Wednesday, August 12, 2009

China Billionaire Huang Faces Hong Kong Probe for Alleged Fraud

Aug. 8 (Bloomberg) -- Hong Kong’s securities regulator accused Huang Guangyu, China’s second-richest man, of committing stock-market fraud causing losses of about HK$1.6 billion ($206 million) for a company he founded and its shareholders.

The former chairman of Gome Electrical Appliances Holdings Ltd. and his wife Du Juan are accused of organizing a share repurchase by the company in January and February last year so Huang could use the proceeds to repay a HK$2.4 billion personal loan, the Hong Kong Securities and Futures Commission said.

“This transaction was a fraud or deception in a transaction involving securities,” the commission said in a statement on its Web site late yesterday. “The share repurchase had a negative impact on Gome’s financial position and was not in the best interests of the company and its shareholders.”

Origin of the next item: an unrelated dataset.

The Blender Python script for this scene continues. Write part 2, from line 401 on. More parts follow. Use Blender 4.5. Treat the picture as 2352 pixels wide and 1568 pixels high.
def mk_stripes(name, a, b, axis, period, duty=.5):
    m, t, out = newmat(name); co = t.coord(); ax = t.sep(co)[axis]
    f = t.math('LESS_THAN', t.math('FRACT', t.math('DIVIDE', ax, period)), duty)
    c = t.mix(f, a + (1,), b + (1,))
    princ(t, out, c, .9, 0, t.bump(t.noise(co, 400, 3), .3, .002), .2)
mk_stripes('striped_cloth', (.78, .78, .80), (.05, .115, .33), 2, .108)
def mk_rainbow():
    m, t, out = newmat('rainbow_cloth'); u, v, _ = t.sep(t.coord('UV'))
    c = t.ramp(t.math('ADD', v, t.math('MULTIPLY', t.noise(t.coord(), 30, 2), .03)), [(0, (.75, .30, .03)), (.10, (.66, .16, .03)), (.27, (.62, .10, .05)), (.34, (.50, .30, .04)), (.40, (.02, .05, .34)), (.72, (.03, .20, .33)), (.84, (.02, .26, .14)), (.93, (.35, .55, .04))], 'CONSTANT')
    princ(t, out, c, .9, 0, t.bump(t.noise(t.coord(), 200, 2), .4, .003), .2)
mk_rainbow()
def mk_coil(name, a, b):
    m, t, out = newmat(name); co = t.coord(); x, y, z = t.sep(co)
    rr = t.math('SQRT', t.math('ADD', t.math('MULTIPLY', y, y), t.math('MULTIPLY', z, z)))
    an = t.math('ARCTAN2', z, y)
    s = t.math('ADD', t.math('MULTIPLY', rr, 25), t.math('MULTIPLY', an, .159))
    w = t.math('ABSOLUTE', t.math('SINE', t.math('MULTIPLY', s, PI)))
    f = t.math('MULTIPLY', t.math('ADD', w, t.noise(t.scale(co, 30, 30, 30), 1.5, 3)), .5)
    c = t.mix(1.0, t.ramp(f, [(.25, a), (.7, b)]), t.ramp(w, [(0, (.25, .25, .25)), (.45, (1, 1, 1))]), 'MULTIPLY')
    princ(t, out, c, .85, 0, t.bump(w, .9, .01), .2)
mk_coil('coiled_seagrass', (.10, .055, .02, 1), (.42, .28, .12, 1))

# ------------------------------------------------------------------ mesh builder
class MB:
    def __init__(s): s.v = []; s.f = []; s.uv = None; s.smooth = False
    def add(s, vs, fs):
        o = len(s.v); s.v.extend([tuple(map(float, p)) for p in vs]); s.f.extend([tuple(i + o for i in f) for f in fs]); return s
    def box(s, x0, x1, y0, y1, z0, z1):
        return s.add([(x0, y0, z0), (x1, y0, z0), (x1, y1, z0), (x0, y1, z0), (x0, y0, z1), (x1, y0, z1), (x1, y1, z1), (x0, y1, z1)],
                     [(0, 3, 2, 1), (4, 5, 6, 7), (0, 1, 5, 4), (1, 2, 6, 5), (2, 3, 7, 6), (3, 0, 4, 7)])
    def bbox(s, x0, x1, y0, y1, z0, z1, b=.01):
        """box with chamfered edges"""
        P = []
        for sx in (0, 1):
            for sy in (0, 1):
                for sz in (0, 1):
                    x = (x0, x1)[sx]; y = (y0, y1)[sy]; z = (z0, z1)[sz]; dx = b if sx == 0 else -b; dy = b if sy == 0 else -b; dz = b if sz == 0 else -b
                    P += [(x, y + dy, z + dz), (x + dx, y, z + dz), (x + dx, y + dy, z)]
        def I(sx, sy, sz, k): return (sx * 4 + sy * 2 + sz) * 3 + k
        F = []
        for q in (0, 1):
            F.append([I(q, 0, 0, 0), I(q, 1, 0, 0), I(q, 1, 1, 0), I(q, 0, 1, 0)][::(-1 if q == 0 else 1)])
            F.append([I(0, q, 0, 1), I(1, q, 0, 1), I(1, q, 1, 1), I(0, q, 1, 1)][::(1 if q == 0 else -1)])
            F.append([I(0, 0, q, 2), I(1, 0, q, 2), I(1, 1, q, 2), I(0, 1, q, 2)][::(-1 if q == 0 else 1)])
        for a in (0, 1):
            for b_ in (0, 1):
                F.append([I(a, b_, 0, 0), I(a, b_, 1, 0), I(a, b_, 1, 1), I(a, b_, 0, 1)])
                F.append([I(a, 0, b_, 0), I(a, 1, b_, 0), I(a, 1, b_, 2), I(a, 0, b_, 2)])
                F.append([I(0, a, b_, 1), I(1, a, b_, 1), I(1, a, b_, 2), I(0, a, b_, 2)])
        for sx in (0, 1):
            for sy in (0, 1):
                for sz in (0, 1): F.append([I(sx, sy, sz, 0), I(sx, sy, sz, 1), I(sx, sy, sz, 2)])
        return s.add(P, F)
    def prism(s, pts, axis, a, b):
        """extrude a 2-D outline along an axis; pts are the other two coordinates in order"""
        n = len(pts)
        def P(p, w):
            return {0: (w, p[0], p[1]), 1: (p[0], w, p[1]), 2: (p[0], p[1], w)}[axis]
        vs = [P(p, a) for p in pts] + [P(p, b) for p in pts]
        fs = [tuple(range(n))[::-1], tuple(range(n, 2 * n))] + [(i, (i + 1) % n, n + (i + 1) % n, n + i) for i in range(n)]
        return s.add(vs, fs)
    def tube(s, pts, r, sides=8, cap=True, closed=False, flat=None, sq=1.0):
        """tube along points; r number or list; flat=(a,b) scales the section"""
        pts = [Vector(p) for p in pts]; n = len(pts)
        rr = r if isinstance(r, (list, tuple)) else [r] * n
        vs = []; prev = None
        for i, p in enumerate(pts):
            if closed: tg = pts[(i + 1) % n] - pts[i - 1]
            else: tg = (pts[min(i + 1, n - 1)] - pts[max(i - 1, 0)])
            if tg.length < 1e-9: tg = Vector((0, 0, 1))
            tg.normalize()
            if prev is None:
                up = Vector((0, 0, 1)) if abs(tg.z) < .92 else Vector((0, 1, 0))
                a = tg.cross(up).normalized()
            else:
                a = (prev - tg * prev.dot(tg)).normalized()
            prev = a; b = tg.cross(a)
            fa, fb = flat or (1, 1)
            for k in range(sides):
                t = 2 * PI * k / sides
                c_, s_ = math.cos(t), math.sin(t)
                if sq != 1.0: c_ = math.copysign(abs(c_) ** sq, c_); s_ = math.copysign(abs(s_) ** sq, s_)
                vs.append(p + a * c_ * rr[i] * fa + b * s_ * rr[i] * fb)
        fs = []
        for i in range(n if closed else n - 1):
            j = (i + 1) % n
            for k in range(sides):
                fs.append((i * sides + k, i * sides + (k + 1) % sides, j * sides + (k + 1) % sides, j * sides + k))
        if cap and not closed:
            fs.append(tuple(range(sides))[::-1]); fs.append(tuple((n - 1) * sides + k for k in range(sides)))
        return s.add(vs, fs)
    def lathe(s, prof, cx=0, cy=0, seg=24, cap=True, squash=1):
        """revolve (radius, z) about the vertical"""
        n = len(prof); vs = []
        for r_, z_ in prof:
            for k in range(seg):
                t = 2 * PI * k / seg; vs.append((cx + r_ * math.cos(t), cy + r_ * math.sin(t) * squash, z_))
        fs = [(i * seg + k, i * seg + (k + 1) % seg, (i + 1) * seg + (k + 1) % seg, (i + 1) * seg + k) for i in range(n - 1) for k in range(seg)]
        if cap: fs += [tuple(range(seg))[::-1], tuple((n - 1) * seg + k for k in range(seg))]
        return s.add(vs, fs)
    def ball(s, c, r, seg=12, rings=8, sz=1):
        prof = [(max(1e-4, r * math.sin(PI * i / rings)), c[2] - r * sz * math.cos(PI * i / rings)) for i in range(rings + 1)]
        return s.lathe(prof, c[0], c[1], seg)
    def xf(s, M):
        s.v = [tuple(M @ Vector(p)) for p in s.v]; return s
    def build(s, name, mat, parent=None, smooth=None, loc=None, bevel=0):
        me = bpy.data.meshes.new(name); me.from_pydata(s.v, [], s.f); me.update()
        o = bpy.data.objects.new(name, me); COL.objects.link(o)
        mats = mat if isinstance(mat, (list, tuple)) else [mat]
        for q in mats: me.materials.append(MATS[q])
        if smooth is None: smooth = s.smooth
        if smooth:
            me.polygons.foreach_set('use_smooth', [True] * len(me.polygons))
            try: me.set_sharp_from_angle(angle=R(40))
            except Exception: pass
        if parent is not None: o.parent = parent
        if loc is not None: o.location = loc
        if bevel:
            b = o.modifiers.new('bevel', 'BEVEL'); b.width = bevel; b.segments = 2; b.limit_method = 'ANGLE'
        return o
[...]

Huang, a peasant’s son who became China’s youngest self- made billionaire, was detained by Beijing police in November for “economic crimes” and has not made a public statement since. The police haven’t responded to a fax asking about his whereabouts. Du is also under investigation, Beijing police said in a faxed statement in January. Repeated calls to her Hong Kong mobile phone have been diverted to a voice mailbox.

Gome, China’s second-biggest electronics retailer, fell 7.8 percent to close at HK$2.37 in Hong Kong trading yesterday, the most in almost eight months. The stock resumed trading June 23 after a seven-month trading halt following the detention of Huang, Gome’s largest shareholder.

Hearing Date
Hong Kong’s High Court ordered Huang, Du and the two companies through which he holds his stake in Gome not to remove from the city assets worth as much as HK$1.66 billion, legal documents showed. The court will hear the commission’s case on Sept. 8, according to the Hong Kong judiciary’s Web site.

The securities commission is continuing investigations into the assets, it said. The injunction will ensure there are sufficient assets to satisfy any restoration or compensation orders, the statement said.

Gome, which had 859 stores in China at the end of last year, isn’t a defendant in the case, and its assets aren’t subject to the court order, it said in a statement. “The business of the company or its subsidiaries is not and will not be adversely affected by the Court Order,” it said.
The electronics retailer will report first-half earnings in about a week’s time. “We do not think this will affect the company’s operation,” Deutsche Bank AG analysts Anne Ling and Chen Feng said in a note to clients yesterday. They have a “hold” rating on Gome’s stock.
Earnings Growth

Gome posted a 7 percent decline in net income to 1.05 billion yuan ($154 million) last year, after at least three years of annual profit growth in excess of 33 percent.
The Hong Kong watchdog is seeking orders that Huang, Du and the two companies owned and controlled by them reimburse the parties who lost money in the buyback, in particular Gome, or pay damages to the retailer, according to its statement. The other two defendants named in the court order are Shinning Crown Holdings Inc. and Shine Group Ltd.

Huang, ranked by Forbes magazine as China’s second-richest man last year worth $2.7 billion, is also known as Wong Kwong Yu. He was Gome’s chairman until January. Nicknamed “China’s Sam Walton” after the Wal-Mart Stores Inc. founder, Huang dropped out of school at 16 and traveled to Beijing with his brother, Huang Junqin. They carried a bag of radios, batteries and other electronics devices from factories in their native Guangdong province, to sell in the capital.
Gome, founded in 1987, was China’s biggest electronics retailer until last year, when it was overtaken by Suning Appliance Co.